For your first question, the easiest way to do it is to note that primes $p=8k+1$ correspond to split primes of $\mathbb Q(\sqrt{-1},\sqrt{2})$, and since a density $1$ set of primes is split, it's equivalent to ask for the fraction of primes $\mathfrak p$ of $\mathbb Q(\sqrt{-1},\sqrt{2})$ such that $1-\sqrt{2}$ is a quadratic residue mod $\mathfrak p$. This density is $1/2$ unless $1-\sqrt{2}$ is a square in $\mathbb Q(\sqrt{-1},\sqrt{2})$.

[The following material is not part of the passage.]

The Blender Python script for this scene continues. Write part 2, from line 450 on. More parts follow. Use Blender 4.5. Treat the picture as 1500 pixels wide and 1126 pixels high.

It is not a square, as if it were equal to $(a+ib)^2$ for $a,b\in \mathbb Q(\sqrt{2})$, we would have $2ab=0$ so $a=0$ or $b=0$ and it would equal either $a^2$ (always positive) or $-b^2$ (always negative), but $1+\sqrt{2}$ is sometimes positive and sometimes negative.
So the answer is always yes.
For your second question, the answer you seek is the distribution of the number of roots of the equation $ ((y^2-c)/b )^2 = a$. When this equation has four roots, then $x^2=a$ has two roots, both with $bx+c$ quadratic residues. When it has no roots, then $x^2=a$ has two roots, one with $bx+c$ quadratic residue and one not. The density of the remaining set, where $x^2=a$ has two roots, neither a quadratic residue, can be found by subtracting $1/2$ from the proceeding equation.
So you want to apply Chebotarev to the Galois group of this equation. So for instance if the Galois group is full $D_4$, as should happen for generic $a,b,c$, the probability of two quadratic residues is $1/8$, one quadratic residue is $1/4$, two roots of $x^2=a$ but no quadratic residues is $1/8$.
However the Galois group is not always very large. If $x^2=a$, then $(dx+e)^2 = 2de x+ (e^2+ d^2a)$, so if we happen to have $b=2de$, $c=e^2+d^2a$ then all the roots are quadratic residues.